Trump Is Stealing German Jobs
Paul Craig Roberts
Trump, for whom I had hopes like tens of millions of Americans, is turning out to be a disaster for America and the world. Last Friday Trump announced an increase in the tariff from 15% to 25% on cars and trucks from the EU, thus breaking the agreement he made last July with European Commission President Ursula von der Leyen.
Trump’s excuse is that the EU is not complying with the July agreement, but if he offered evidence it has not been reported in the news accounts I have seen. Trump has used tariffs in order to force concessions on non-related issues or as punishments. Perhaps the tariff increase is punishment for some EU members refusing the use of their airspace for Trump’s war on Iran and for Europe’s lack of help in keeping the Hormuz Strait open, as if Europe could do anything about it.
Or perhaps Trump’s intent is to steal jobs from Germany and bring them to the US. A 25% tariff on cars made by BMW, Mercedes, and Porsche will put the price out of reach of many who are addicted to these expensive automobiles. As the US market is a large one for these manufacturers, they will be tempted to relocate their production to the US in order to avoid the tariff. Thus, German capital will be used to produce in the US for the US market, thus substituting US labor for German labor, just as US production in China for the US market eliminates US jobs and increases Chinese employment and the US trade deficit when the offshored production comes back to the US to be sold..
Tariffs have a legitimate function, and governments will impose enormous costs in order to gain their benefits. The Morrill Tariff passed by Republicans on March 2, 1861, drove eleven states out of the United States. The eleven Southern states formed a new country, The Confederate States of America.
The eleven Southern states seceded from the US, because the cost of the Morrill Tariff designed to protect Northern manufacturing fell on the agricultural South, which did not benefit from the tariff. The Republicans and newly elected Republican President Lincoln tried to appease the South to stay in the US and bear the cost of the tariff by offering permanent forever protection for slavery.
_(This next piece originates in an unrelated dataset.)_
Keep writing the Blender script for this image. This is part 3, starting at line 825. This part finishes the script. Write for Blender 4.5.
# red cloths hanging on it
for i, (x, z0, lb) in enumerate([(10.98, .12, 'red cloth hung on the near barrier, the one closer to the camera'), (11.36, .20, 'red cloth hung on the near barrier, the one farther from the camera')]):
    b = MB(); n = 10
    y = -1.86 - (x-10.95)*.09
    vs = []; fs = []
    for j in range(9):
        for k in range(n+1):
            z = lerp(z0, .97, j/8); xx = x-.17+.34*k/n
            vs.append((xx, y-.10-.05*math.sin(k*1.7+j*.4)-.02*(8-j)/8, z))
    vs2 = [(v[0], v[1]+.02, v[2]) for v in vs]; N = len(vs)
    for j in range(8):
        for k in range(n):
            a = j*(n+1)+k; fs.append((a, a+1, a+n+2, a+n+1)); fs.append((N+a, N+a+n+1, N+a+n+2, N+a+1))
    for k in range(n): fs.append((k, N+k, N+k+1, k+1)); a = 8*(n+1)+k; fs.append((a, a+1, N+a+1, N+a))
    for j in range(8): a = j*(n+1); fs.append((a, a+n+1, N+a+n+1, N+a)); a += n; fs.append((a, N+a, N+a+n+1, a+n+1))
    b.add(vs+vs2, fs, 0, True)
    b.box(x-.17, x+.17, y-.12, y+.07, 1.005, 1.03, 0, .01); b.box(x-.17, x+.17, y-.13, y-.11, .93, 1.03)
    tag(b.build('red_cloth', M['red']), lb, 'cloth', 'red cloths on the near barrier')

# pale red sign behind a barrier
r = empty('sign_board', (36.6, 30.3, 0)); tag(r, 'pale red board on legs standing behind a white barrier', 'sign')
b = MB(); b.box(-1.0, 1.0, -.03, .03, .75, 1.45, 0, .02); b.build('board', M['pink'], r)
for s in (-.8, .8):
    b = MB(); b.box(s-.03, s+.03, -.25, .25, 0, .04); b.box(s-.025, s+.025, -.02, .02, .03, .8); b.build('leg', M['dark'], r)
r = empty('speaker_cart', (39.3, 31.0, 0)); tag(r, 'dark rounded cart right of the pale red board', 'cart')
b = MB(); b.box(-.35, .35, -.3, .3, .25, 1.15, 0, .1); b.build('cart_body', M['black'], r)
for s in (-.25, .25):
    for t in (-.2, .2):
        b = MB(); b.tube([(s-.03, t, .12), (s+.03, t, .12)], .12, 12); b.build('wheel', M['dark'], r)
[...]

For the South the tariff was the more important issue than slavery, and the South refused to pay the cost of the North’s industrial development and, as the original colonists seceded from Great Britain, seceded from the United States.
Lincoln called it a rebellion, just as King George III declared the colonists secession a rebellion, and invaded the Confederacy.
In terms of lives lost and devastation, the invasion of the Confederacy by the United States is the most costly war in American history. The US war against the Confederate States of America lasted longer than World War II.
For the North slavery was a non-issue. The issue for the North was industrial development. The British being first on the scene, the first nation to master mechanical technology, held the upper hand. The United States could not produce at British cost and needed the protection of tariffs in order to become an industrial economy. Tariffs were essential to the North, but the cost of the tariffs fell on the South.
So the Morrill Tariff resulted in what is falsely termed a “civil war,” but factually was the invasion of one country by another, not a fight over the control of the US government in Washington.
I cannot say what wars might be provoked by the new tariff regime of Trump. For Trump tariffs are a device for America’s benefit regardless of the cost to others. A relevant question is: Will Trump’s imposition of costs on others with tariffs, economic sanctions, and wars produce an opposition that can withstand Washington? Is Trump endangering America with threats beyond America’s capability?